The author quickly pulls the reader into the text through a first person rendition of the events/trends/moments that she writes about.

She describes how Nairobi youth went literally on hunting parties, their clubbing life from Hallians to Blue Post Hotel Thika, their fashion and décor fads from bell-bottom pants to wet-look shirts and platform shoes, Lara 67 and Charming 69 nail varnish – particularly useful in calling to question the methodological positioning in the humanities and social sciences where we’re always chided to stand apart from the data we analyse.

Here Nyairo has shown how one can actually use proximity to their research subject or data to come up with a compelling story. Understood as personal experience narratives, these snippets of Nairobi life back in the day enable a basis for comparisons with contemporary youth culture.

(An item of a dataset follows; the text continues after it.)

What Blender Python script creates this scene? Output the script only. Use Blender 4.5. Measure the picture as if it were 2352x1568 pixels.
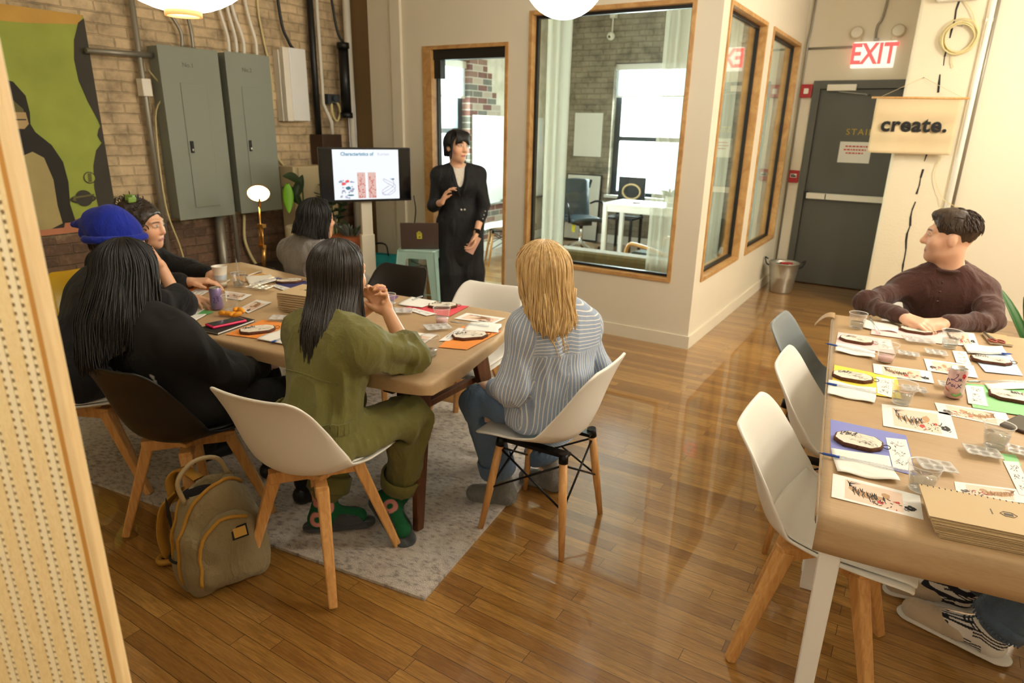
import bpy, bmesh, math, random
import numpy as np
from mathutils import Vector, Matrix, noise as mnoise
for o in list(bpy.data.objects): bpy.data.objects.remove(o, do_unlink=True)
SC = bpy.context.scene; COL = SC.collection; PI = math.pi; R = math.radians
V = Vector
# ---------------------------------------------------------------- camera, world, exposure
cam = bpy.data.objects.new('camera', bpy.data.cameras.new('camera')); COL.objects.link(cam)
_yaw, _pit, _rol = 0.554589981, 0.317847857, 0.0211749141
_F = V((-math.sin(_yaw)*math.cos(_pit), math.cos(_yaw)*math.cos(_pit), -math.sin(_pit)))
_r = V((math.cos(_yaw), math.sin(_yaw), 0)); _u = _r.cross(_F)
_r2 = math.cos(_rol)*_r+math.sin(_rol)*_u; _u2 = -math.sin(_rol)*_r+math.cos(_rol)*_u
_m = Matrix((_r2, _u2, -_F)).transposed().to_4x4(); _m.translation = V((0, 0, 1.62)); cam.matrix_world = _m
cam.data.sensor_width = 36; cam.data.lens = 1503.455/2352*36; cam.data.clip_start = .02
cam.data.dof.use_dof = True; cam.data.dof.focus_distance = 1.8; cam.data.dof.aperture_fstop = 4.5
SC.camera = cam
SC.view_settings.view_transform = 'Standard'; SC.view_settings.look = 'None'; SC.view_settings.gamma = 1
SC.view_settings.use_curve_mapping = False; SC.view_settings.exposure = 1.38
W = bpy.data.worlds.new('world'); SC.world = W; W.use_nodes = True
W.node_tree.nodes['Background'].inputs[0].default_value = (.86, .94, 1, 1); W.node_tree.nodes['Background'].inputs[1].default_value = 4.0
GLOBE_E = 11.0; EXPK = 2**-1.38
def area_light(name, loc, rot, sx, sy, power, col):
    l = bpy.data.lights.new(name, 'AREA'); l.shape = 'RECTANGLE'; l.size = sx; l.size_y = sy; l.energy = power; l.color = col
    o = bpy.data.objects.new(name, l); COL.objects.link(o); o.location = loc; o.rotation_euler = rot; return o
# daylight entering through the two office windows (outside the panes, pointing in)
area_light('daylight_street', (-5.75, 6.1, 1.6), (0, R(-90), 0), 1.8, 1.7, 130, (.86, .93, 1))
area_light('daylight_yard', (-3.6, 9.75, 1.6), (R(-90), 0, 0), 1.0, 1.8, 190, (.86, .93, 1))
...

There is something quite noteworthy about the style of the text: music is central to this book. Indeed, it is not farfetched to state that the author thinks through music, hence the seven interludes, the breaks that lie between the chapters. She will have a line from a famous hit for almost every occasion. Particularly evocative, told as a personal experience narrative, is the second Interlude, “Remembering August 1,1982; The Day the Music Died”.

There is no attempt to make a major political claim about the event; the beauty lies in the simplicity of the telling, blow by blow, of how the event impacted upon the lives of city dwellers right down to affecting the ways in which city folk would henceforth consume nyama choma, mutura, kachumbari, boiro and Tusker! 

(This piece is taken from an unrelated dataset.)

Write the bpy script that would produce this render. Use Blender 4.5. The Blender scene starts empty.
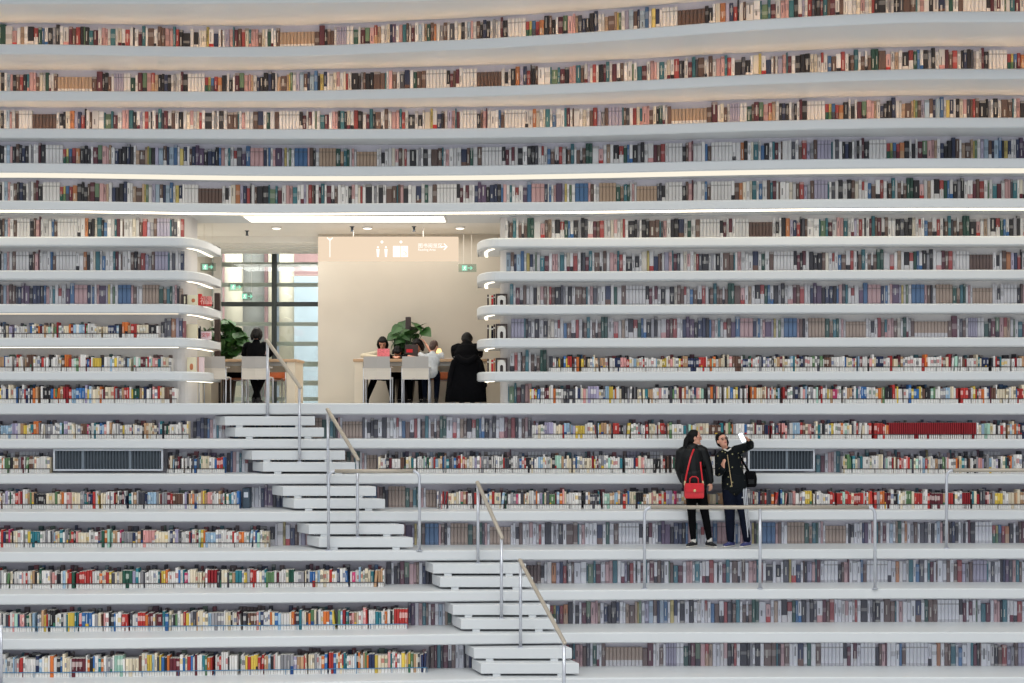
import bpy, math, random
from mathutils import Vector, Matrix
V = Vector
F = 1400.0; CX = 512.0; HY = 405.0; Z0 = 4.4; H = .55; TH = .155
scene = bpy.context.scene
COL = scene.collection

# ------------------------------------------------------------------ helpers
def P(px, py, d):
    """world point seen at photo pixel (px, py) at distance d from the camera"""
    return V(((px - CX) * d / F, d, Z0 + (HY - py) * d / F))
def lin(c):
    out = []
    for v in c:
        v = v / 255.0
        out.append(v / 12.92 if v <= .04045 else ((v + .055) / 1.055) ** 2.4)
    return tuple(out)

def tag(o, label=None, cat=None, group=None, kind=None):
    if label: o['label'] = label
    if cat: o['category'] = cat
    if group: o['group'] = group
    if kind: o['kind'] = kind
    return o
def empty(name, loc=(0, 0, 0), rz=0.0):
    o = bpy.data.objects.new(name, None); COL.objects.link(o)
    o.location = loc; o.rotation_euler = (0, 0, rz); o.empty_display_size = .1
    return o

class MB:
    def __init__(s): s.v = []; s.f = []; s.c = []
    def face(s, idx, col=None): s.f.append(tuple(idx)); s.c.append(col)
    def poly(s, pts, col=None):
        b = len(s.v); s.v += [tuple(p) for p in pts]; s.face(range(b, b + len(pts)), col)
    def box(s, x0, x1, y0, y1, z0, z1, col=None, bev=0.0):
        if bev > 0:
            # chamfered on the vertical and horizontal edges: 24-vert box
            b = bev; pr = []
            for (z, i) in ((z0, b), (z0 + b, 0), (z1 - b, 0), (z1, b)):
                pr.append([(x0 + i + b, y0 + i, z), (x1 - i - b, y0 + i, z), (x1 - i, y0 + i + b, z), (x1 - i, y1 - i - b, z),
                           (x1 - i - b, y1 - i, z), (x0 + i + b, y1 - i, z), (x0 + i, y1 - i - b, z), (x0 + i, y0 + i + b, z)])
            s.loft(pr, col); return
        b = len(s.v)
        s.v += [(x0, y0, z0), (x1, y0, z0), (x1, y1, z0), (x0, y1, z0), (x0, y0, z1), (x1, y0, z1), (x1, y1, z1), (x0, y1, z1)]
        for q in ((0, 3, 2, 1), (4, 5, 6, 7), (0, 1, 5, 4), (1, 2, 6, 5), (2, 3, 7, 6), (3, 0, 4, 7)):
            s.face([b + i for i in q], col)
    def loft(s, rings, col=None, caps=True):
        n = len(rings[0]); b = len(s.v)
        for r in rings: s.v += [tuple(p) for p in r]
        for i in range(len(rings) - 1):
            for j in range(n):
                k = (j + 1) % n
                s.face((b + i * n + j, b + i * n + k, b + (i + 1) * n + k, b + (i + 1) * n + j), col)
        if caps:
            s.face([b + j for j in reversed(range(n))], col)
            s.face([b + (len(rings) - 1) * n + j for j in range(n)], col)
    def tube(s, pts, rad, side=None, n=12, col=None, round_ends=True, square=False):
        pts = [V(p) for p in pts]
        rad = [(r if isinstance(r, (tuple, list)) else (r, r)) for r in (rad if isinstance(rad, (list,)) else [rad] * len(pts))]
        T = []
        for i in range(len(pts)):
            t = pts[min(i + 1, len(pts) - 1)] - pts[max(i - 1, 0)]
            T.append(t.normalized() if t.length > 1e-9 else V((0, 0, 1)))
        sd = V(side) if side is not None else (V((1, 0, 0)) if abs(T[0].x) < .8 else V((0, 1, 0)))
        rings = []
        def ring(c, t, a, b):
            nonlocal sd
            u = (sd - t * sd.dot(t))
            if u.length < 1e-5: u = t.orthogonal()
            u.normalize(); w = t.cross(u)
            if side is None: sd = u
            if square:
                return [c + u * a + w * b, c - u * a + w * b, c - u * a - w * b, c + u * a - w * b]
            return [c + u * (a * math.cos(2 * math.pi * k / n)) + w * (b * math.sin(2 * math.pi * k / n)) for k in range(n)]
        if round_ends and not square:
            a, b = rad[0]; m = min(a, b)
            for q in (75, 45, 20):
                cs, sn = math.cos(math.radians(q)), math.sin(math.radians(q))
                rings.append(ring(pts[0] - T[0] * m * sn, T[0], a * cs, b * cs))
        for p, t, (a, b) in zip(pts, T, rad): rings.append(ring(p, t, a, b))
        if round_ends and not square:
            a, b = rad[-1]; m = min(a, b)
            for q in (20, 45, 75):
                cs, sn = math.cos(math.radians(q)), math.sin(math.radians(q))
                rings.append(ring(pts[-1] + T[-1] * m * sn, T[-1], a * cs, b * cs))
        s.loft(rings, col)
    def ell(s, c, r, ax=None, n=14, m=9, col=None):
        c = V(c)
        X, Y, Z = ax if ax else (V((1, 0, 0)), V((0, 1, 0)), V((0, 0, 1)))
        rings = []
        for i in range(1, m):
            th = math.pi * i / m
            rings.append([c - Z * (r[2] * math.cos(th)) + X * (r[0] * math.sin(th) * math.cos(2 * math.pi * k / n)) + Y * (r[1] * math.sin(th) * math.sin(2 * math.pi * k / n)) for k in range(n)])
        s.loft(rings, col)
    def mesh(s, name, mat, smooth=False):
        me = bpy.data.meshes.new(name)
        me.from_pydata([tuple(p) for p in s.v], [], s.f)
        if any(c is not None for c in s.c):
            ca = me.color_attributes.new('Col', 'FLOAT_COLOR', 'CORNER')
            buf = []
            for p, c in zip(me.polygons, s.c):
                c = c or (.8, .8, .8)
                buf += [c[0], c[1], c[2], 1.0] * p.loop_total
            ca.data.foreach_set('color', buf)
        me.materials.append(mat)
        if smooth: me.polygons.foreach_set('use_smooth', [True] * len(me.polygons))
        me.update()
        return me
    def build(s, name, mat, parent=None, smooth=False, loc=None):
        o = bpy.data.objects.new(name, s.mesh(name, mat, smooth)); COL.objects.link(o)
        if parent is not None: o.parent = parent
        if loc is not None: o.location = loc
        return o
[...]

The events of that day, Nyairo avers “set the intellectual, political and sociocultural tone for the entire 1980s – a time of austerity and fear” (p.99). The phrase “down memory lane” aptly captures what the music that percolates through this text does to you.

GRAMMAR OF OFFICIALDOM

 “What is the grammar of officialdom?”, the author asks of us. Its proclamations, such as they are, reveal the state’s chameleon nature.

Whatever the state says, pay attention to its doublespeak as we see in that oft-repeated phrase “no stone shall be left unturned” by which the police only concern themselves with pebbles as criminals walk off with your tax money, maize, land or they kill you outright. The place of rumour in countering the state’s obfuscatory language has also been analysed.

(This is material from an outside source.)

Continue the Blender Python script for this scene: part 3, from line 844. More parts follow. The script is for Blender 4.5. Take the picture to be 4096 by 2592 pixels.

All the same, the author is quick to point out that the state also does author rumours to get the citizenry to think in certain ways.

The author does a fine job too, reading musical, political and literary texts intertextually.

The occasion of Old Jomo’s burial is read against Joseph Kamaru’s 1975 pop hit JMKariuki — “the one responsible for the murder of JM shall be rolled down on a beehive watched by Kenyans in broad daylight” is a line of particular interest. In turn, Kamaru’s music praxis is read against Ngugi wa Thiong’o’s arguments about Gikuyu (vernacular) and the need to return to a space of “authenticity” culturally whereupon Nyairo finds that the musician has a better appreciation of the idea of cultural hybridity than the don.

Contemporary life is more about appropriations than it is about fixities and fossilisation of culture.

One of the most delightful accomplishments in this work lies in the way the author weaves, consistently, the thread of popular culture through the fabric of Kenya’s history of the last 50 or so years.

Another achievement lies in the author’s diligent attention to sources, textual and otherwise. At times, she refers to actual conversations she had with some of the people present during some interesting moments.

Additionally, Nyairo does not shy away from citing the work of local scholars, thus bucking the trend where Kenyan academics appear to remain beholden to Western sources which they prefer to cite at the expense of local colleagues.

Dr Nyairo’s book will be launched on Wednesday at the Nairobi National Museum.